Remaining was the issue of the new album. Just as they had done in 1979, the band started recording sessions with Mack in the summer of 1981 with no specific tracks in mind, jamming until ideas developed. The sessions unfolded discontinuously between June 1981 and March 1982: the first round of sessions took place between June and August, before the band broke for rehearsals and a tour of Mexico; the second was a two-week interval starting on 6 December; and the third commenced in the New Year, with Roger and John arriving on 18 January, and Freddie and Brian showing up five days later. This hinted at the band’s preference to record at a comfortable pace. “We don’t have a concept,” Roger told Popcorn in June 1981. “Most of the songs are already there, but the different effects and details come to life step by step. When the album is finished, we will surely go on tour again. And it will be a completely
new show.”
“We moved out to Munich to isolate ourselves from normal life so we could focus on the music,” Brian told Uncut in 2005, “and we all ended up in a place that was rather unhealthy. A difficult period. We weren’t getting along together. We all had different agendas. It was a difficult time for me, personally – some dark moments.” The band had indeed changed into traditional rock stars. Freddie was content to explore the licentious side of Munich, and frequented nightclubs almost every night of the week. Brian and Roger, too, would go out partying with their own circle of friends, while John preferred to be with his family or go on holiday during lulls in recording.
The sessions were fraught with disagreements, with each band member pulling violently in different directions while trying to maintain a unified sound.

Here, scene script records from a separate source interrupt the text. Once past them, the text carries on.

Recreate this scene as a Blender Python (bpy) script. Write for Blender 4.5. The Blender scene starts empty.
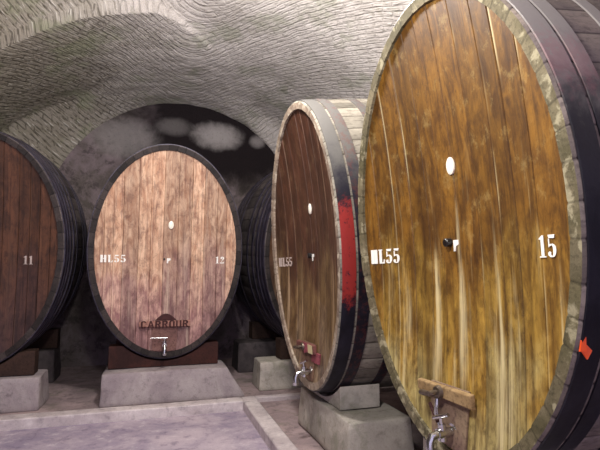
import bpy, math, random
from mathutils import Vector, Matrix, noise
random.seed(7)
S = bpy.context.scene
col = S.collection
T = .30
E1 = Vector((math.cos(T), math.sin(T), 0)); E2 = Vector((-math.sin(T), math.cos(T), 0))
def UV(u, v, z=0.0):
    return E1*u + E2*v + Vector((0, 0, z))

# ------------------------------------------------------------------ helpers
def lin(c):
    return tuple(((x/255)/12.92 if x/255 <= .04045 else ((x/255+.055)/1.055)**2.4) for x in c) + (1,)

class MB:
    """collects geometry for ONE mesh"""
    def __init__(s): s.v = []; s.f = []; s.m = []; s.attr = {}
    def vert(s, p): s.v.append(tuple(p)); return len(s.v)-1
    def face(s, idx, m=0): s.f.append(tuple(idx)); s.m.append(m)
    def box(s, x0, x1, y0, y1, z0, z1, m=0):
        b = len(s.v)
        for z in (z0, z1):
            for x, y in ((x0, y0), (x1, y0), (x1, y1), (x0, y1)): s.v.append((x, y, z))
        for q in ((0,3,2,1), (4,5,6,7), (0,1,5,4), (1,2,6,5), (2,3,7,6), (3,0,4,7)): s.face([b+i for i in q], m)
    def tube(s, pts, rads, n=12, m=0, cap=True):
        pts = [Vector(p) for p in pts]
        if not hasattr(rads, '__len__'): rads = [rads]*len(pts)
        rings = []; prev = None
        for i, p in enumerate(pts):
            a = pts[max(i-1, 0)]; b = pts[min(i+1, len(pts)-1)]
            d = (b-a).normalized() if (b-a).length > 1e-9 else Vector((0, 0, 1))
            if prev is None:
                x = d.orthogonal().normalized()
            else:
                x = (prev - d*prev.dot(d)).normalized()
            prev = x; y = d.cross(x)
            rings.append([s.vert(p + (x*math.cos(2*math.pi*k/n) + y*math.sin(2*math.pi*k/n))*rads[i]) for k in range(n)])
        for A, B in zip(rings, rings[1:]):
            for k in range(n): s.face((A[k], A[(k+1) % n], B[(k+1) % n], B[k]), m)
        if cap:
            s.face(rings[0][::-1], m); s.face(rings[-1], m)
    def poly(s, pts, depth, yf, m=0):
        """flat outline in x,z extruded by depth in y; yf(x,z) = front surface"""
        n = len(pts)
        A = [s.vert((x, yf(x, z)-depth, z)) for x, z in pts]; B = [s.vert((x, yf(x, z)+.002, z)) for x, z in pts]
        s.face(A, m); s.face(B[::-1], m)
        for k in range(n): s.face((A[k], B[k], B[(k+1) % n], A[(k+1) % n]), m)
    def build(s, name, mats, parent=None, smooth=False, bevel=0, loc=None, angle=40):
        me = bpy.data.meshes.new(name); me.from_pydata(s.v, [], s.f)
        if not isinstance(mats, (list, tuple)): mats = [mats]
        for m in mats: me.materials.append(m)
        me.polygons.foreach_set('material_index', s.m)
        for k, vals in s.attr.items():
            a = me.attributes.new(k, 'FLOAT', 'POINT'); a.data.foreach_set('value', vals)
        me.update()
        import bmesh
        bm = bmesh.new(); bm.from_mesh(me); bmesh.ops.recalc_face_normals(bm, faces=bm.faces); bm.to_mesh(me); bm.free()
        o = bpy.data.objects.new(name, me); col.objects.link(o)
        if parent is not None: o.parent = parent
        if loc is not None: o.location = loc
        if smooth:
            me.polygons.foreach_set('use_smooth', [True]*len(me.polygons))
            me.set_sharp_from_angle(angle=math.radians(angle))
        if bevel:
            b = o.modifiers.new('bevel', 'BEVEL'); b.width = bevel; b.segments = 2; b.limit_method = 'ANGLE'
        return o

def tag(o, label=None, cat=None, group=None, kind=None):
    for k, v in (('label', label), ('category', cat), ('group', group), ('kind', kind)):
        if v: o[k] = v
    return o
def empty(name, loc, rz=0):
    o = bpy.data.objects.new(name, None); col.objects.link(o); o.location = loc; o.rotation_euler = (0, 0, rz)
    o.empty_display_size = .2
    return o

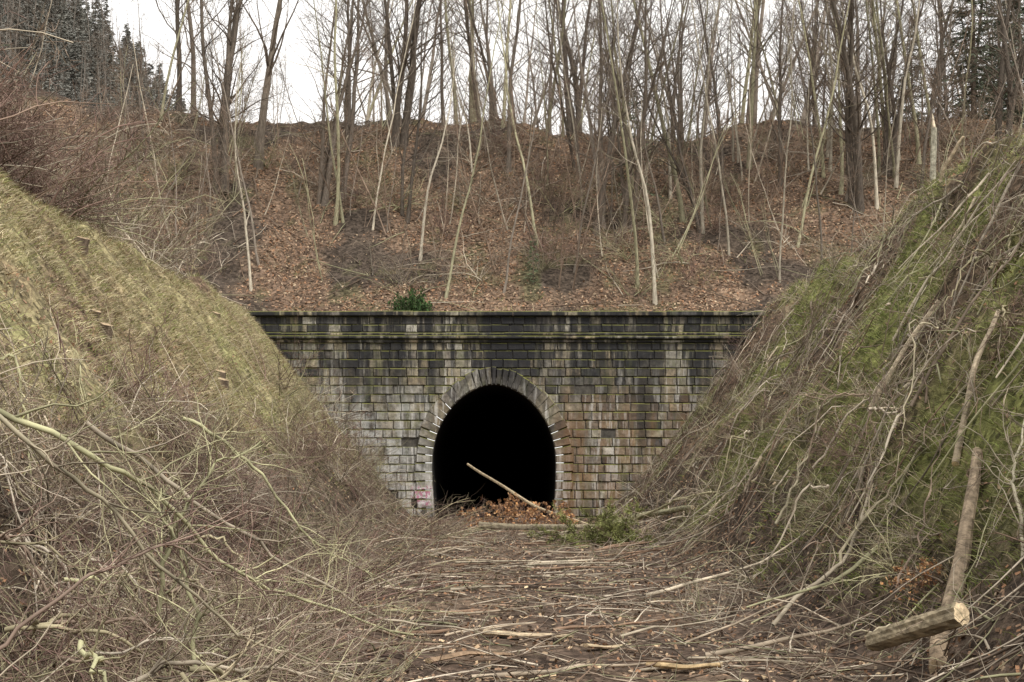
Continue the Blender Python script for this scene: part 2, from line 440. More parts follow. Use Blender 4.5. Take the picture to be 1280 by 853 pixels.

In the studio, Mack was expected to make sense of the songs that the band was individually bringing to the table, with directives from each band member over the sound and feel of the songs. It didn’t help that Brian was digging his heels in to keep the band focused on their rock sound (indeed, of his three songs, only ‘Dancer’ dipped its toe into the dance/funk category) while John and Freddie desired the airiness of dance records. “As a group, we do not have a single direction,” Brian admitted in a 1984 interview with Faces. “We’re four very different people. I do feel we’re more democratic than any group I’ve come across. But that means there’s always compromise – no one ever gets his own way totally. We’re always pushing four different directions, not quite sure where the equilibrium position is, for balance. We fought about arriving at a sensible format for Hot Space, then decided to push into a very rhythmic and sparse area, disciplining out all the indulgences we’ve been used to putting in. We felt our fans would take it as another experiment. But we found we’d stepped out – at last! – from the music people felt they could expect from us.”